The official minimum age for joining the army is 18, but bribing families with food and pay allows both the government and the Houthis to recruit much younger boys. The use of children has more to do with population demographics than strategy, according to al-Omeisy, who noted almost half of Yemen’s population is under age 14.

Following 10 years of several state wars, sectarian fighting and rampant terrorism, the Houthis are challenged to find adult fighters.

Before the Houthis were recruiting children, other groups including Al Qaeda of the Arabian Peninsula, its affiliate Ansar al Sharia and even the Yemeni army were employing them.

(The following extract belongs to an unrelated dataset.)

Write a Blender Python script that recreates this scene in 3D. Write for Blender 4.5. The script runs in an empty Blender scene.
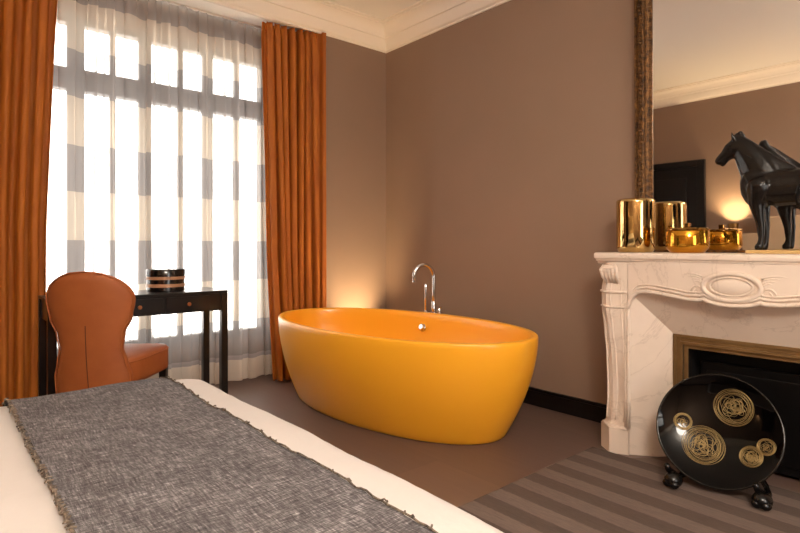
import bpy, bmesh, math, random
from math import sin, cos, pi, radians
from mathutils import Vector, Matrix, noise

random.seed(7)
S = bpy.context.scene
COL = S.collection

# ------------------------------------------------------------ camera, world, exposure
cam_d = bpy.data.cameras.new('camera')
cam = bpy.data.objects.new('camera', cam_d)
COL.objects.link(cam)
YAW = math.atan(469 / 548)
cam.location = (-3.18, -3.913, 1.10)
cam.rotation_euler = (pi / 2, 0, -YAW)
cam_d.sensor_width = 36
cam_d.lens = 548 / 800 * 36
cam_d.shift_y = -(266.5 - 246) / 800
cam_d.clip_start = 0.02
S.camera = cam

S.view_settings.view_transform = 'Standard'
S.view_settings.look = 'None'
S.view_settings.gamma = 1
S.view_settings.use_curve_mapping = False
S.view_settings.exposure = 0.8
S.cycles.max_bounces = 10
S.cycles.diffuse_bounces = 5
S.cycles.glossy_bounces = 5
S.cycles.transmission_bounces = 8
S.cycles.transparent_max_bounces = 16
S.cycles.sample_clamp_indirect = 6

world = bpy.data.worlds.new('overcast_daylight')
S.world = world
world.use_nodes = True
bg = world.node_tree.nodes['Background']
bg.inputs[0].default_value = (1.0, 0.95, 0.88, 1)
bg.inputs[1].default_value = 4.6

SKY_PORTAL = bpy.data.lights.new('window_daylight', 'AREA')
SKY_PORTAL.shape = 'RECTANGLE'
SKY_PORTAL.size = 1.95
SKY_PORTAL.size_y = 2.35
SKY_PORTAL.energy = 1
SKY_PORTAL.cycles.is_portal = True
po = bpy.data.objects.new('window_daylight', SKY_PORTAL)
po.location = (-1.95, 0.46, 1.5)
po.rotation_euler = (-pi / 2, 0, 0)
COL.objects.link(po)

p2 = bpy.data.lights.new('added_window_daylight', 'AREA')  # portal for the window added behind the camera
p2.shape = 'RECTANGLE'; p2.size = 1.05; p2.size_y = 2.2; p2.energy = 1; p2.cycles.is_portal = True
po2 = bpy.data.objects.new('added_window_daylight', p2)
po2.location = (-2.15, -5.93, 1.45); po2.rotation_euler = (pi / 2, 0, 0)
COL.objects.link(po2)

# lamp strengths (used by the lamp builders further down)
FILL_LAMP_E = 36.0  # drum lamp added out of view as room fill
SCONCE_W = 45.0
UPLIGHT_W = 70.0
WARM = (1.0, 0.74, 0.42)
WARM2 = (1.0, 0.92, 0.82)

# ------------------------------------------------------------ helpers
def lin(h):
    h = h.lstrip('#')
    c = [int(h[i:i + 2], 16) / 255 for i in (0, 2, 4)]
    return tuple(((x / 12.92) if x <= .04045 else ((x + .055) / 1.055) ** 2.4) for x in c) + (1,)

class NT:
    def __init__(s, name):
        s.m = bpy.data.materials.new(name); s.m.use_nodes = True
        s.t = s.m.node_tree; s.n = s.t.nodes; s.l = s.t.links
        s.b = s.n['Principled BSDF']; s.out = s.n['Material Output']
    def add(s, typ, **kw):
        n = s.n.new(typ)
        for k, v in kw.items():
            setattr(n, k, v)
        return n
    def link(s, a, b):
        s.l.new(a, b)
    def coord(s, scale=(1, 1, 1), rot=(0, 0, 0)):
        tc = s.add('ShaderNodeTexCoord'); mp = s.add('ShaderNodeMapping')
        mp.inputs['Scale'].default_value = scale; mp.inputs['Rotation'].default_value = rot
        s.link(tc.outputs['Object'], mp.inputs[0]); return mp.outputs[0]
    def noise(s, vec, scale, detail=4, rough=.55, dist=0):
        n = s.add('ShaderNodeTexNoise'); n.inputs['Scale'].default_value = scale
        n.inputs['Detail'].default_value = detail; n.inputs['Roughness'].default_value = rough
        n.inputs['Distortion'].default_value = dist
        s.link(vec, n.inputs['Vector']); return n.outputs['Fac']
    def ramp(s, fac, stops, interp='LINEAR'):
        r = s.add('ShaderNodeValToRGB'); e = r.color_ramp.elements; r.color_ramp.interpolation = interp
        while len(e) < len(stops): e.new(.5)
        for k, (p, c) in enumerate(stops):
            e[k].position = p; e[k].color = c
        s.link(fac, r.inputs[0]); return r.outputs[0]
    def bump(s, h, strength=.2, dist=.01):
        b = s.add('ShaderNodeBump'); b.inputs['Strength'].default_value = strength
        b.inputs['Distance'].default_value = dist
        s.link(h, b.inputs['Height']); s.link(b.outputs[0], s.b.inputs['Normal'])

def mat(name, col, rough=.5, metal=0, bump=None, var=None, coat=0, sheen=0, spec=None):
    """col hex; bump=(scale,strength,dist); var=(scale,hex2)"""
    k = NT(name); b = k.b
    b.inputs['Base Color'].default_value = lin(col); b.inputs['Roughness'].default_value = rough
    b.inputs['Metallic'].default_value = metal
    b.inputs['Coat Weight'].default_value = coat
    if sheen:
        b.inputs['Sheen Weight'].default_value = sheen; b.inputs['Sheen Roughness'].default_value = .4
    if spec is not None: b.inputs['Specular IOR Level'].default_value = spec
    v = k.coord()
    if var:
        f = k.noise(v, var[0], 5)
        k.link(k.ramp(f, [(.3, lin(col)), (.7, lin(var[1]))]), b.inputs['Base Color'])
    if bump:
        k.bump(k.noise(v, bump[0], 6), bump[1], bump[2])
    return k.m

M = {}
M['wall'] = mat('taupe_paint', '#8b725e', .75, bump=(60, .08, .004), var=(1.3, '#927763'))
M['ceiling'] = mat('ceiling_paint', '#e9e2d8', .8, bump=(30, .05, .004))
M['cornice'] = mat('cornice_plaster', '#ece0d0', .7, bump=(25, .12, .004))
M['soffit'] = mat('white_gloss_paint', '#e8e0d6', .5)
M['black_gloss'] = mat('black_gloss_paint', '#090707', .38, bump=(20, .05, .003), spec=.3)
M['skirting'] = mat('black_skirting_paint', '#0b0808', .35)
M['frame_dark'] = mat('dark_window_paint', '#4a423c', .5)
M['desk'] = mat('dark_lacquered_wood', '#120d0b', .28, bump=(18, .1, .003), coat=.35)
M['copper'] = mat('copper_metal', '#c98a5c', .28, 1)
M['chrome'] = mat('polished_chrome', '#dcdcdc', .08, 1)
M['brass'] = mat('aged_brass', '#a37b48', .34, 1, bump=(70, .15, .002), var=(9, '#755430'))
M['frame_brass'] = mat('dull_brass_moulding', '#8f6f46', .38, .5, bump=(70, .1, .002), var=(9, '#7a5c38'))
M['tub'] = mat('yellow_orange_enamel', '#ffb22a', .34, bump=(2, .02, .002), coat=.12)
M['horse'] = mat('dark_bronze_patina', '#0a0705', .27, .1, bump=(30, .25, .006), var=(14, '#16100c'), spec=.4)
M['plinth'] = mat('pale_gold_wood', '#c9a56a', .4)
M['linen'] = mat('cream_linen', '#d0c8c2', .85, bump=(8, .25, .02), sheen=.2)
M['mattress'] = mat('mattress_ticking', '#e0d6ca', .9, bump=(90, .1, .002))
M['bedbase'] = mat('charcoal_upholstery', '#3a3029', .85, bump=(200, .2, .002))
M['headboard'] = mat('beige_upholstery', '#b49a7c', .8, bump=(150, .15, .002))
M['black_plastic'] = mat('black_wood_stand', '#090808', .25)
M['firebox'] = mat('blackened_iron', '#110e0d', .6, .2, bump=(30, .2, .004))
M['box_black'] = mat('black_lacquer_box', '#0c0a0a', .2, coat=.5)
M['box_cream'] = mat('cream_inlay_band', '#b98a68', .35)
M['shade'] = mat('lamp_shade_fabric', '#d8c6a6', .7)
M['plate_glass'] = mat('black_glass', '#040303', .05, spec=.22)
M['rim_glass'] = mat('smoky_glass_rim', '#1c1815', .12, .4)
M['plate_gold'] = mat('gold_leaf_line', '#937c4f', .4, .7)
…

In 2011, child soldiers were recruited by the Yemeni Armed Forces to confront the Houthis in the north during Yemen’s ‘Arab Spring’ uprising against former President Ali Abdullah Saleh, who was forced from office after 33 years under threat of prosecution and replaced by Hadi.

The Houthis, a Shia Muslim group loyal to Saleh, drove Hadi from his palace and seized control of Sanaa in January. Hadi is now in Saudi Arabia, which is seeking to restore his administration and, as Sunnis, does not want Iran to expand influence in the region.

Last May, Yemen’s government signed a plan put forth by the U.N to stop the recruitment of children by the country’s army. This would put Yemen on international law standards, which prohibit the use of child soldiers, according to Human Rights Watch.